Before the patterned wafers left photolithography to be etched, they were inspected at least three times. It is crucial to catch mistakes before the surface of the wafer is permanently carved up. First, wafers are examined under high-powered microscopes by operators looking for anything out of the ordinary, such as patterns of photoresist with fuzzy edges, which might lead to faulty circuitry. The microscopes offer the workers a rare window onto the tiny structures they have been erecting. At 5 times life-size, a chip that has already circled through the factory’s processes several times looks like an orderly village from the window of a plane—the components form neat lines and rectangles like far-off boulevards and buildings.
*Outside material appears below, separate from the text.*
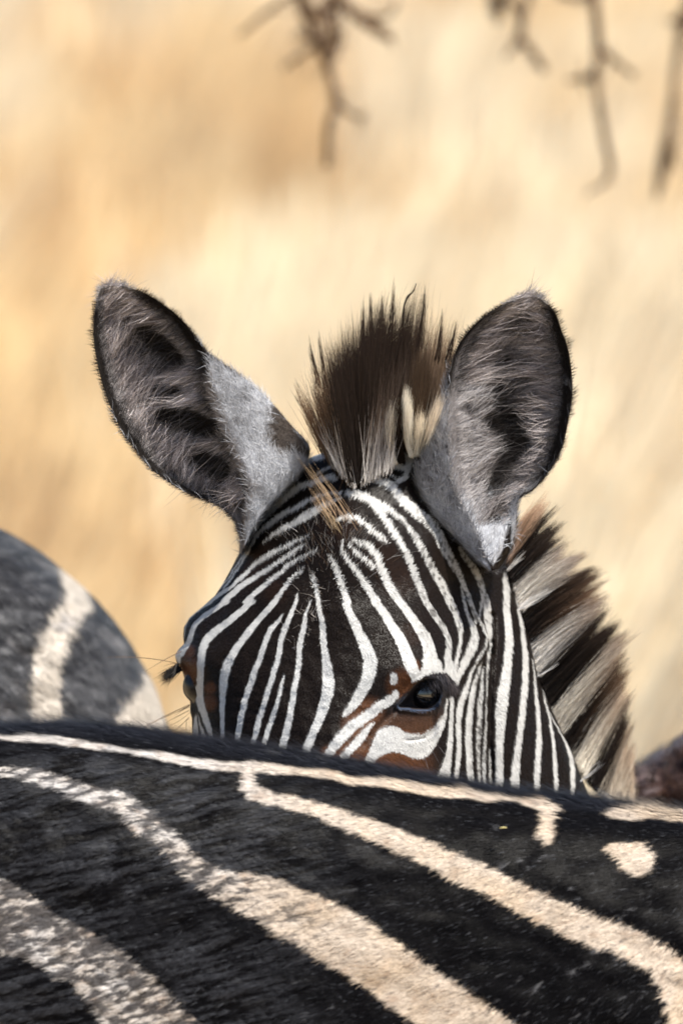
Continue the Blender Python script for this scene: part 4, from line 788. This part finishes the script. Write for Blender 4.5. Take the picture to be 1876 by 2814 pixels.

At 150 times life-size, the chip looks more like the work of a mad plumber, as the individual transistors and capacitors are revealed to be an incredibly complicated and colorful maze of parts. Novice operators get motion sickness from whizzing around the surface of the chip in search of flaws. Often they come across one of the fanciful insignia on the wafers: a tiny version of Motorola’s logo—the letter M inside a circle—or the outline of a little man with bulging biceps, which is found on PowerPC chips. After the operators inspect the chips, one computer-operated microscope checks that the pattern of photoresist is precisely aligned with any layers of circuitry already built below, and a second computer-operated microscope checks the topography of the ridges of photoresist to make sure they aren’t too thick or too thin. If the height or width of the miniature troughs and walls were even a fraction off target, then the etching process might not work as it was supposed to.

The night that I attended the photo passdown meeting, maintenance crews got most of the lithocell machines running before the second shift was half over, and the operators pushed through enough inventory to ensure that things were running smoothly again by the time the third shift arrived. There was no way for the division to catch up to where it should have been, but given how the night began, the performance was considered a triumph.